[Start]

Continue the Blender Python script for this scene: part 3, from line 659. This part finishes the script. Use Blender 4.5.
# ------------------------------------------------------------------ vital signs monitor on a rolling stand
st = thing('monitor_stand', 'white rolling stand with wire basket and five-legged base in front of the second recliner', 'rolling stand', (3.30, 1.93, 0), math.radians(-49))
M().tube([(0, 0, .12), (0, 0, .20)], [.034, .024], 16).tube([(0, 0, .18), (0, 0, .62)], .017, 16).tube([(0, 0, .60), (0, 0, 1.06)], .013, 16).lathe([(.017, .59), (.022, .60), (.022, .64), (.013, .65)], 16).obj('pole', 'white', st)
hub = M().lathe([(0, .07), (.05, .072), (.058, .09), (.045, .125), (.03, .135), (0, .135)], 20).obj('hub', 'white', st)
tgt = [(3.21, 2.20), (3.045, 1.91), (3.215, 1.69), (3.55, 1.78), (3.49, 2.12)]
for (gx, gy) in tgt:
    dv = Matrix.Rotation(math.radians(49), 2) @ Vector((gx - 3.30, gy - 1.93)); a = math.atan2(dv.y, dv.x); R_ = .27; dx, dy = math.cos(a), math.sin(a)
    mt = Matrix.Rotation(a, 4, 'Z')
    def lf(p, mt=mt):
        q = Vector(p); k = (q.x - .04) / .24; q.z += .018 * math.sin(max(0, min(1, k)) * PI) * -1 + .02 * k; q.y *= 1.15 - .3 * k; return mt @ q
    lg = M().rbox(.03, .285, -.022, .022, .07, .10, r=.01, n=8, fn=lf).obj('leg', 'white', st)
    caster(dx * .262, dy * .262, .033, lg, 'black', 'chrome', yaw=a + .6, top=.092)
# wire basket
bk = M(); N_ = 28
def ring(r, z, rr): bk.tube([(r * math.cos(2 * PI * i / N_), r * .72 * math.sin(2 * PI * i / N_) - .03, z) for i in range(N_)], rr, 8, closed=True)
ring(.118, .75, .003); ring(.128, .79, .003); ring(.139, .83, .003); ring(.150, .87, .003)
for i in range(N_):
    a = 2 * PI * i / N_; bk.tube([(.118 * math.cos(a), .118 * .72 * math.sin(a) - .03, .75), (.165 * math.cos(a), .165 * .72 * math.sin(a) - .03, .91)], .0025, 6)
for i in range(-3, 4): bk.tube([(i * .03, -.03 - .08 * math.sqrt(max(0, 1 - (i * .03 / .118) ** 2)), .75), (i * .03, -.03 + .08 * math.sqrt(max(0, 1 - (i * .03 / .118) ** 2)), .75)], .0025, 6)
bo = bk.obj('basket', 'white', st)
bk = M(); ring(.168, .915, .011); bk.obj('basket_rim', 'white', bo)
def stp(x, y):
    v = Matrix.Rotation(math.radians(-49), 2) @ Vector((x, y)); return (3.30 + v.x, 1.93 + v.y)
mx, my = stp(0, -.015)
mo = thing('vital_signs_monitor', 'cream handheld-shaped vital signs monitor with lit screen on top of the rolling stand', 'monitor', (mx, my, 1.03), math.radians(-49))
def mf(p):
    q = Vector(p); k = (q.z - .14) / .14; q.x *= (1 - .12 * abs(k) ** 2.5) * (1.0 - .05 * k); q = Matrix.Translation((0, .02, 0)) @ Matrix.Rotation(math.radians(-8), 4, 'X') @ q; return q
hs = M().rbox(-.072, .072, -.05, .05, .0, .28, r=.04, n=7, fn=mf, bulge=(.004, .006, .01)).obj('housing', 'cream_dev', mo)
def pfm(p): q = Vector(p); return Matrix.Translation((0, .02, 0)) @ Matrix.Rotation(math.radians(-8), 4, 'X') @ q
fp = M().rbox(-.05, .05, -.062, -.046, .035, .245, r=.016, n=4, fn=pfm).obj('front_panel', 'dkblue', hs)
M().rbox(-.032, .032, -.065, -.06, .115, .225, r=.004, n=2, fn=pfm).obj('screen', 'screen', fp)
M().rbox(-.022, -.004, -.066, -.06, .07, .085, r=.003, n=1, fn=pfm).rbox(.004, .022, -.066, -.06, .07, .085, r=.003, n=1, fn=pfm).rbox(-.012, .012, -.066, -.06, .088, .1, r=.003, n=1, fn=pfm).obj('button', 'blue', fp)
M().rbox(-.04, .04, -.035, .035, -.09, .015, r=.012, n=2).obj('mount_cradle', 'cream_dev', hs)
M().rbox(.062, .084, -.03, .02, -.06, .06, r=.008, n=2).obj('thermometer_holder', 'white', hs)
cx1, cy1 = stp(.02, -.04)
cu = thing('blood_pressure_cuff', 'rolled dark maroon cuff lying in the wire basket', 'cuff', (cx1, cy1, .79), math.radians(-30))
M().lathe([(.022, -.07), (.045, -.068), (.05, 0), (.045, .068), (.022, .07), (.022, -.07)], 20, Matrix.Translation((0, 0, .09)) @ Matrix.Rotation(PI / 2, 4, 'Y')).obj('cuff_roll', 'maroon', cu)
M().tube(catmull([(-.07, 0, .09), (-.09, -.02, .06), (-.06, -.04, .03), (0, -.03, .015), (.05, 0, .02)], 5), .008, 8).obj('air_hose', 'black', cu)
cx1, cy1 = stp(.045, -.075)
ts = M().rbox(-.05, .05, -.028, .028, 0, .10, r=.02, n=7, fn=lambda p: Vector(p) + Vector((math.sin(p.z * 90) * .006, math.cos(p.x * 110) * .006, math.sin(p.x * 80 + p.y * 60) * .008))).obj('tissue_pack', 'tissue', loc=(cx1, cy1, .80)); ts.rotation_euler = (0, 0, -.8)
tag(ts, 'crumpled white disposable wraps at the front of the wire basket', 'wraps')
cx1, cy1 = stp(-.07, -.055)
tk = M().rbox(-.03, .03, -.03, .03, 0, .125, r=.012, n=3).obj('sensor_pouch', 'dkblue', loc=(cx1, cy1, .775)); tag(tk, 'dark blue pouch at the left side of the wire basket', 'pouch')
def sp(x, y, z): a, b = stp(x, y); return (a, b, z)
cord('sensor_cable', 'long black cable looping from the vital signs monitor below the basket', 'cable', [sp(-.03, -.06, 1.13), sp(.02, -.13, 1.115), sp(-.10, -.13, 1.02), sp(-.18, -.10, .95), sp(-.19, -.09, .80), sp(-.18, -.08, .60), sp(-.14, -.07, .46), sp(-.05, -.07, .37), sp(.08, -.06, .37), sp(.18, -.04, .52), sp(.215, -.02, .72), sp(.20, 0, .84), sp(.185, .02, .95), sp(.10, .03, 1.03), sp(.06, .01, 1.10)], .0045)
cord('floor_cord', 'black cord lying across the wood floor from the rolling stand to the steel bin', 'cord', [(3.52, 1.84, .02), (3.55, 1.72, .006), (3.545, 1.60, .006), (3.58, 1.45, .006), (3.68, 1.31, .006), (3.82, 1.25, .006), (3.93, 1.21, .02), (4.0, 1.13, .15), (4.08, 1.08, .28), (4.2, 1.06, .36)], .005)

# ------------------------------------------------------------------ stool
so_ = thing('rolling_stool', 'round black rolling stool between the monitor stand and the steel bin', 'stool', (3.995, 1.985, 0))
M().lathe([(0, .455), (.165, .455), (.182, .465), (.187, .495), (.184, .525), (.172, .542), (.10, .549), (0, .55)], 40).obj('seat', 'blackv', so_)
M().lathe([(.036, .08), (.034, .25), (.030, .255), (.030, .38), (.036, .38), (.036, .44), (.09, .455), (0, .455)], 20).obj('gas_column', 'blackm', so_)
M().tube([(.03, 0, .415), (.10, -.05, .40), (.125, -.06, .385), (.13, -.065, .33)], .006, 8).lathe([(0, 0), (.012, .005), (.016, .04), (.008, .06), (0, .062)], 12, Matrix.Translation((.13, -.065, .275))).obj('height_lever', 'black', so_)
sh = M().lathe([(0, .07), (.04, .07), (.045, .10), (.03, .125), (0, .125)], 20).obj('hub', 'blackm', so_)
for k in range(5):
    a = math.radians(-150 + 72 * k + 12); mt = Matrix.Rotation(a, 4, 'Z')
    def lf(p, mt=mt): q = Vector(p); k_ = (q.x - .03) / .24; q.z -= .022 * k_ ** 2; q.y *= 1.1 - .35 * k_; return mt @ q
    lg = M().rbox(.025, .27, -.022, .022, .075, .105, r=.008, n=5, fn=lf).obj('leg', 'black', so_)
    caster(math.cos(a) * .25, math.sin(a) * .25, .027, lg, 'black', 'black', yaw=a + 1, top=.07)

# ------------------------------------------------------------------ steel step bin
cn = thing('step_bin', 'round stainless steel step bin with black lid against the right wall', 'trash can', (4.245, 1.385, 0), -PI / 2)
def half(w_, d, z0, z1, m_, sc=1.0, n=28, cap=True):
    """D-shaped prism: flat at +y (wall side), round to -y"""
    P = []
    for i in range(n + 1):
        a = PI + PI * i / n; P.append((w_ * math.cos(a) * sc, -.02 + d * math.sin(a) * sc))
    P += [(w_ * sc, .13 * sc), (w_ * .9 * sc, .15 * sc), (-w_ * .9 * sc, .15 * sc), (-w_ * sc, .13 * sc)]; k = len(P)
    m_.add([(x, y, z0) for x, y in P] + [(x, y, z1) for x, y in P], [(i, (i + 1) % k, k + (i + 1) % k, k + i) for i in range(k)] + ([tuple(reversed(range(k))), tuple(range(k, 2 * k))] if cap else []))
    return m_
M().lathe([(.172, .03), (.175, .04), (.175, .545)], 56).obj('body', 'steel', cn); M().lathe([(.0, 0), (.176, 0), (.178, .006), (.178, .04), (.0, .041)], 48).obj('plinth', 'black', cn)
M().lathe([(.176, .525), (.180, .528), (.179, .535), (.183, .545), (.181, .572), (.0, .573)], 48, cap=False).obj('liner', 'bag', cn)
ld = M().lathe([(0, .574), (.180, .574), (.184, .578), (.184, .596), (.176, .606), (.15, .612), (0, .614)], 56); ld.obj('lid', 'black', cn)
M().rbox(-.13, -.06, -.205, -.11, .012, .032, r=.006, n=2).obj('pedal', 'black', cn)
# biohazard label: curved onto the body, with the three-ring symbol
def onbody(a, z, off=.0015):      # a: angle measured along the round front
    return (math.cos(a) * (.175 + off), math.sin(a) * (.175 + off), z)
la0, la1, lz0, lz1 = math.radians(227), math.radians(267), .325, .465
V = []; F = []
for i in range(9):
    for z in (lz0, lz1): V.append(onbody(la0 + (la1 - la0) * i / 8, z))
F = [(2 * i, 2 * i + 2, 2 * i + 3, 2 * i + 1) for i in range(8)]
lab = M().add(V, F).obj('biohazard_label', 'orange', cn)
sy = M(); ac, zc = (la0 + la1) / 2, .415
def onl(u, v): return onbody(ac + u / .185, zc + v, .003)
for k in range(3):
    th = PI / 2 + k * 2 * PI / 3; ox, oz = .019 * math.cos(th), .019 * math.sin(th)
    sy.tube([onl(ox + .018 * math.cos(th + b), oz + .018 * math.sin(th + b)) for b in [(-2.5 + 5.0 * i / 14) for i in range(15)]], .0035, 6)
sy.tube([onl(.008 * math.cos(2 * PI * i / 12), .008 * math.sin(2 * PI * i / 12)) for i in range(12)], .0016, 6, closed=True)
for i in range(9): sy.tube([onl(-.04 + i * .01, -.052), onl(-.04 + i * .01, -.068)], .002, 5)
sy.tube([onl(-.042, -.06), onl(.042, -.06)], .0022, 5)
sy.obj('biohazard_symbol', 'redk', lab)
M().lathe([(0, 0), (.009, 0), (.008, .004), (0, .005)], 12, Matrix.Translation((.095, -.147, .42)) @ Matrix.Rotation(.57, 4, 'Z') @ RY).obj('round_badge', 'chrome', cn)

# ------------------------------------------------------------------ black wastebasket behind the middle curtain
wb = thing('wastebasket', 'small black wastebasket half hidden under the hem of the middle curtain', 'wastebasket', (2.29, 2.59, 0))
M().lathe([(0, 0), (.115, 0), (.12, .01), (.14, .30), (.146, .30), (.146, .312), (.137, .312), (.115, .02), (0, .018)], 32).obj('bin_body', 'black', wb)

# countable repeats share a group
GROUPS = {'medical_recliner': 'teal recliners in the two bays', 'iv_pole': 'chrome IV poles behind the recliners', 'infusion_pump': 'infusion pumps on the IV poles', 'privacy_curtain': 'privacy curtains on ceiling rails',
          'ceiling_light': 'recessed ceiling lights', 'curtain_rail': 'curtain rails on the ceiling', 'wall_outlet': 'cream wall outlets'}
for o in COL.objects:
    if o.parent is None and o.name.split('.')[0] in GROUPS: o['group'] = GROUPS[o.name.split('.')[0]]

[End]

Tally the lines of the listing that include "from". Reply with nothing but the count.

3